A limit arising from Mellin Inversion: How to compute a specific term of an asymptotic series?

Question

So I am wondering if there exists a general procedure for the following problem:

given a monotonically increasing function $f(n)$ which is nonegative on the interval $[0,\infty)$ and grows faster than $c^n$ for some positive constant $c$, how do I evaluate:

$$ \operatorname{Res} \left[\left( \sum_{n=0}^{\infty} e^{-s f(n)} \right) , s=0\right]? $$

I believe this question is actually tractable even IF $\sum_{n=0}^{\infty} e^{-s f(n)} $ has a natural boundary passing through $s = 0$ which makes the definition of a residue itself ill defined. (With SOME exceptions for weird $f(n)$.)

So a procedure to numerically calculate this would be to do the following, calculate the constant term from the fourier expansion of

$$ \lim_{x \rightarrow \infty} \frac{d}{dx} \left[ \sum_{n=0}^{\infty} e^{-\frac{f(n)}{e^x}} \right]. $$

The justification of this can be seen via Mellin Inversion. For sufficiently slowly growing $f(n)$ it can be proven as well as experimentally verified that the expression below

$$ \lim_{x \rightarrow \infty} \left[ \frac{d}{dx} \left[ \sum_{n=0}^{\infty} e^{-\frac{f(n)}{e^x}} \right] \right]. $$

In the limit is guaranteed to be a sum of complex exponentials with non-positive real argument ($e^{ax}$ where $\operatorname{Re}(a) \le 0$). Now what's interesting is that even if $f(n)$ is extremely fast growing (to the point that Mellin Inversion is NO longer well defined because of natural boundary conditions) you can still experimentally verify this sum of exponentials behavior persists. This motivates the following procedure:

If it looks periodic:

1. find the period $p$ numerically in the limit by just graphing the function for some very large $x$ and then guessing and checking
2. Integrate the function at $\int_{x}^{x+p} [ \frac{d}{dx} \left[ \sum_{n=0}^{\infty} e^{-\frac{f(n)}{e^x}} \right] ] $ for some interval that's far away.

Now I'll be the first one to admit the procedure above sucks.

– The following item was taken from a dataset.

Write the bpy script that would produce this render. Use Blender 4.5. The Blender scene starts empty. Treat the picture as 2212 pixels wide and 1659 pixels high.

Because 1. It's purely numerical with no hope of giving a closed form even when possible and 2. It is a very clearly a hack. 3. It assumes our output is periodic and we don't have that guarantee. Our only guarantee is that it will be a sum of complex exponentials.

So I was hoping someone with a stronger analysis skills than I could tell me what the real method for taking this limit should be? (I will add that there are subtleties here where some unusual $f(n)$ might cause an essential singularity but I have reason to believe that this is unlikely for most functions).

So some qualitative data:

If we let $f(n)=2^n$ then this limit tends to $1$ .

If we let $f(n) = n!$ then we can see the wave like form below that we need to numerically integrate to extract its constant term. With link to the Desmos code:

Answer 1

As $s\to0^+$, we have $s\Gamma(s)=\Gamma(s+1)\to1$, $x^s\to1$ unless $x=0$, and $e^{-s f(n)}\to1$ for each $n$. So, by (say) the Fatou lemma, $$ L:=\lim_{s\to0^+} \left[s \sum_{n=0}^{\infty} e^{-s f(n)} \, x^s \Gamma(s) \right]\ge\sum_{n=0}^{\infty}1=\infty $$ and hence $L=\infty$ if $x\ne0$, and $L=0$ if $x=0$.